[Stored data entries]

--- start ---

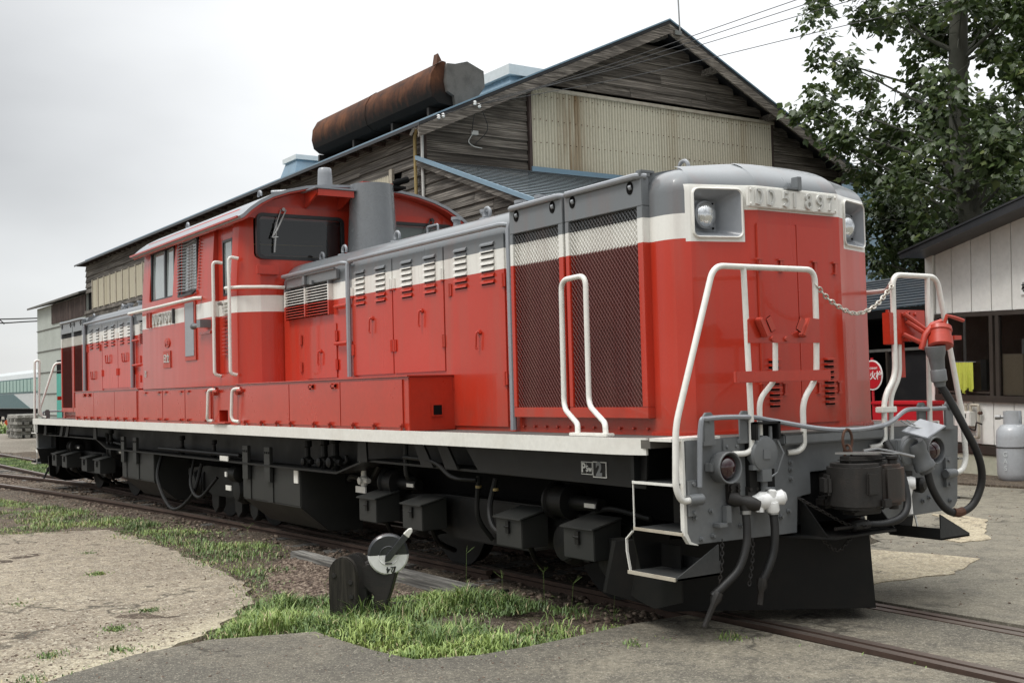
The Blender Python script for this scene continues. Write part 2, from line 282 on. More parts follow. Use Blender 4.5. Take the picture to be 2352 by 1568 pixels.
# ------------------------------------------------------------------ geometry helpers
class G:
    def __init__(s, mp=None): s.v = []; s.f = []; s.m = []; s.mp = mp
    def add(s, vs, fs, mi=0):
        o = len(s.v)
        s.v += [s.mp(*q) for q in vs] if s.mp else [tuple(q) for q in vs]
        s.f += [tuple(i + o for i in q) for q in fs]; s.m += [mi] * len(fs); return s
    def box(s, x0, x1, y0, y1, z0, z1, mi=0):
        return s.add([(x0, y0, z0), (x1, y0, z0), (x1, y1, z0), (x0, y1, z0), (x0, y0, z1), (x1, y0, z1), (x1, y1, z1), (x0, y1, z1)],
                     [(0, 3, 2, 1), (4, 5, 6, 7), (0, 1, 5, 4), (1, 2, 6, 5), (2, 3, 7, 6), (3, 0, 4, 7)], mi)
    def prism(s, poly, ax, a, b, mi=0):
        n = len(poly)
        def P(p, q): return {'x': (q, p[0], p[1]), 'y': (p[0], q, p[1]), 'z': (p[0], p[1], q)}[ax]
        vs = [P(p, a) for p in poly] + [P(p, b) for p in poly]
        return s.add(vs, [tuple(range(n)), tuple(range(2 * n - 1, n - 1, -1))] + [(i, i + n, (i + 1) % n + n, (i + 1) % n) for i in range(n)], mi)
    def tube(s, pts, r, n=8, mi=0, cap=True, closed=False):
        P = [Vector(p) for p in pts]; k = len(P); vs = []; up = None
        for i in range(k):
            if closed: tg = (P[(i + 1) % k] - P[i - 1]).normalized()
            else: tg = (P[min(i + 1, k - 1)] - P[max(i - 1, 0)]).normalized()
            if up is None: up = tg.orthogonal().normalized()
            else:
                up = (up - tg * up.dot(tg))
                up = up.normalized() if up.length > 1e-6 else tg.orthogonal().normalized()
            sd_ = tg.cross(up); rr = r[i] if isinstance(r, (list, tuple)) else r
            vs += [P[i] + (up * math.cos(2 * math.pi * j / n) + sd_ * math.sin(2 * math.pi * j / n)) * rr for j in range(n)]
        fs = [(i * n + j, i * n + (j + 1) % n, (i + 1) * n + (j + 1) % n, (i + 1) * n + j) for i in range(k - 1) for j in range(n)]
        if closed: fs += [((k - 1) * n + j, (k - 1) * n + (j + 1) % n, (j + 1) % n, j) for j in range(n)]
        elif cap: fs += [tuple(range(n)), tuple(range((k - 1) * n, k * n))]
        return s.add(vs, fs, mi)
    def cyl(s, a, b, r, r2=None, n=16, mi=0): return s.tube([a, b], [r, r if r2 is None else r2], n, mi)
    def lathe(s, a, d, prof, n=20, mi=0):
        a = Vector(a); d = Vector(d).normalized(); u = d.orthogonal().normalized(); w = d.cross(u); vs = []
        for (h, r) in prof: vs += [a + d * h + (u * math.cos(2 * math.pi * j / n) + w * math.sin(2 * math.pi * j / n)) * r for j in range(n)]
        k = len(prof)
        return s.add(vs, [(i * n + j, i * n + (j + 1) % n, (i + 1) * n + (j + 1) % n, (i + 1) * n + j) for i in range(k - 1) for j in range(n)] + [tuple(range(n)), tuple(range((k - 1) * n, k * n))], mi)
    def quad(s, a, b, c, d, mi=0): return s.add([a, b, c, d], [(0, 1, 2, 3)], mi)
    def obox(s, c, size, rot, mi=0):
        g = G().box(-size[0] / 2, size[0] / 2, -size[1] / 2, size[1] / 2, -size[2] / 2, size[2] / 2); R = Matrix(rot) if not isinstance(rot, Matrix) else rot
        c = Vector(c); return s.add([R @ Vector(v) + c for v in g.v], g.f, mi)
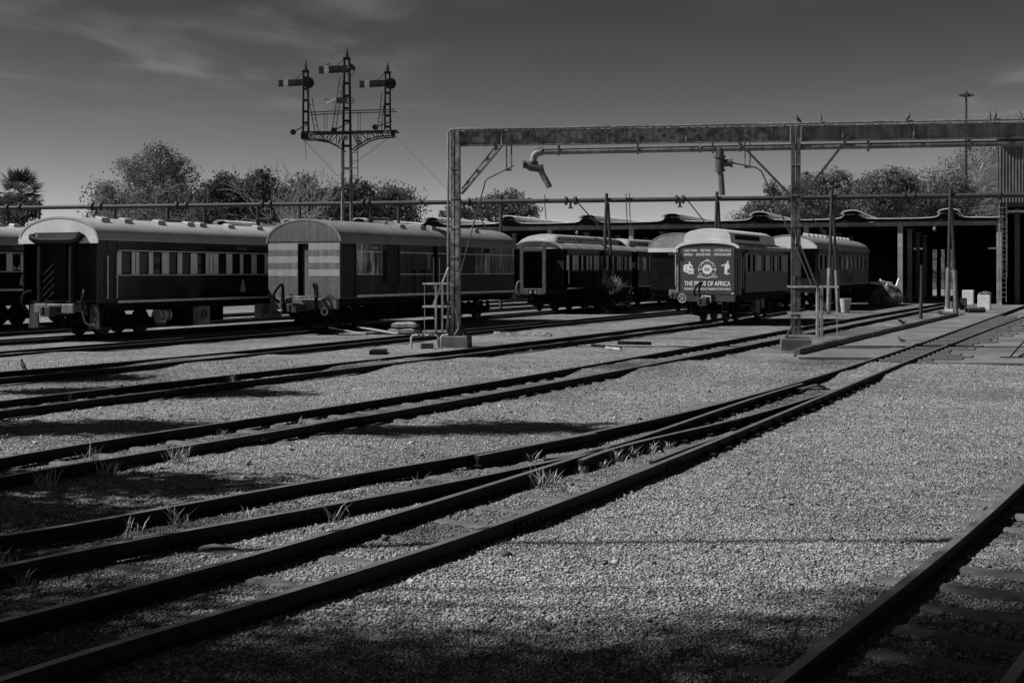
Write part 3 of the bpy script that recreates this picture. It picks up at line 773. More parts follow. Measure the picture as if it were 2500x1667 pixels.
for s_ in (1.74, 5.66, 5.9): 
    m = MB(); m.box((s_-.012, -W/2-.008, 2.12), (s_+.012, -W/2-.002, 2.78)); m.build('pillar_joint', blackM, c1_)
trims(c1_, .88, L1, W, (2.84, 2.065)); trims(c1_, .88, L1, W, (1.225,), creamM, .075, name='sole_bar_stripe')
far_side(c1_, 0.05, L1, W, zf, zg, coachM)
underframe(c1_, L1, W); bogie(c1_, 2.3); bogie(c1_, L1-3.0); coupler(c1_, 0)
end_wall(c1_, .80, W, zf, zg, blackM, .5)
m = MB(); m.box((.40, -W/2+.01, zf), (.86, -W/2+.05, zg-.06)); m.build('vestibule_door', coachUpM, c1_)
for s_ in (.36, .80):
    m = MB(); m.tube([(s_, -W/2-.05, 1.35), (s_, -W/2-.05, 2.66)], .016, 7)
    for z in (1.36, 2.0, 2.65): m.tube([(s_, -W/2-.05, z), (s_, -W/2+.02, z)], .012, 6)
    m.build('handrail', trimM, c1_)
for y0, y1 in ((-W/2+.02, -W/2+.06), (W/2-.06, W/2-.02)):
    m = MB(); m.box((-.02, y0, zf), (.36, y1, zg-.06)); m.build('vestibule_post', coachUpM, c1_)
for y in (-.62, .62):
    m = MB(); m.tube([(-.16, y, 1.22), (-.17, y, 2.0), (-.15, y, 3.03)], .115, 12); m.build('gangway_tube', rubberM, c1_, True)
hose(c1_, [(-.17, -.98, 3.36), (-.22, -.86, 3.18), (-.22, -.5, 3.13), (-.22, .5, 3.14), (-.22, .88, 3.2), (-.17, .96, 3.3)], .115, rubberM, 'gangway_top_tube')
m = MB(); m.box((-.20, -.80, zg+.14), (-.12, .86, zg+.19)); m.build('gangway_hood', steelDarkM, c1_)
m = MB(); m.box((-.30, -.78, .88), (-.22, -.30, 1.18)); m.box((-.30, .30, .88), (-.22, .78, 1.18)); m.box((-.30, -.30, 1.08), (-.22, .30, 1.18)); m.build('buffing_plate', vanDarkM, c1_, bevel=.03)
m = MB()
for k in range(5): m.bar((-.2, .55, 1.15+k*.22), (-.05, .22, 1.55+k*.22), .02, .02)
m.bar((-.2, .55, .95), (-.2, .55, 1.9), .025, .025); m.bar((-.2, .62, .95), (-.2, .62, 1.8), .02, .02)
m.build('folding_gate', steelM, c1_)
m = MB()
for k in range(6): m.bar((-.05+.01*k, -.42, 1.2+k*.2), (-.02+.01*k, -.50, 1.45+k*.2), .02, .03)
m.build('gate_bar', whiteBarM, c1_)
hose(c1_, [(-.2, .95, 1.55), (-.3, 1.15, 1.5), (-.35, 1.2, 1.2), (-.25, 1.05, .9)], .05); hose(c1_, [(-.05, -.95, 1.6), (-.2, -1.1, 1.5), (-.25, -1.05, 1.1), (-.2, -1.25, .85)], .06)
hose(c1_, [(-.2, -1.05, .95), (-.25, -1.2, .62), (-.2, -1.38, .52), (-.1, -1.45, .62), (-.05, -1.42, .95)], .035, steelDarkM)
for y in (-1.28, 1.12):
    m = MB(); m.poly([(.05, y-.2, .42), (.05, y+.2, .42), (.05, y+.13, 1.15), (.05, y-.13, 1.15)], (.06, 0, 0)); m.box((.05, y-.2, .40), (.5, y+.2, .44)); m.build('step', steelDarkM, c1_)
m = MB(); m.tube([(3.35, -1.05, .72), (3.95, -1.05, .72)], .2, 18); g = m.build('gas_cylinder', whiteM, c1_, True)
for x in (3.5, 3.8):
    m = MB(); m.tube([(x-.03, -1.05, .72), (x+.03, -1.05, .72)], .206, 18); m.build('strap', blackM, g)
m = MB(); m.box((4.6, -1.2, .32), (5.15, -.5, 1.0)); m.box((5.7, -1.0, .45), (7.2, -.4, .95)); m.build('battery_box', underM, c1_)
def aircon(root, x, y, z):
    m = MB(); m.box((x, y, z), (x+.62, y+.3, z+.68)); a = m.build('air_conditioner', whiteBarM, root)
    m = MB(); m.disc((x+.24, y-.012, z+.36), (0, 1, 0), .2, .02, 20); f_ = m.build('fan_grille', steelDarkM, a)
    m = MB()
    for k in range(6): m.bar((x+.24+.19*math.cos(k*math.pi/6), y-.026, z+.36+.19*math.sin(k*math.pi/6)), (x+.24-.19*math.cos(k*math.pi/6), y-.026, z+.36-.19*math.sin(k*math.pi/6)), .012, .006)
    m.ring((x+.24, y-.026, z+.36), (0, 1, 0), .2, .012); m.build('guard_wire', whiteBarM, a)
aircon(c1_, 5.2, -1.42, .34); aircon(c1_, 9.0, -1.42, .42); aircon(c1_, 9.75, -1.42, .42)
t_ = text('ROVOS RAIL', c1_, .62, .10, letterDimM); on_side(t_, 7.65, 3.0, -W/2-.001)
emblem(c1_, 7.7, 1.66, -W/2-.002, .26, .42, letterM)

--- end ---

List the lines of the entries that include "Write".

The Blender Python script for this scene continues. Write part 2, from line 282 on. More parts follow. Use Blender 4.5. Take the picture to be 2352 by 1568 pixels.
Write part 3 of the bpy script that recreates this picture. It picks up at line 773. More parts follow. Measure the picture as if it were 2500x1667 pixels.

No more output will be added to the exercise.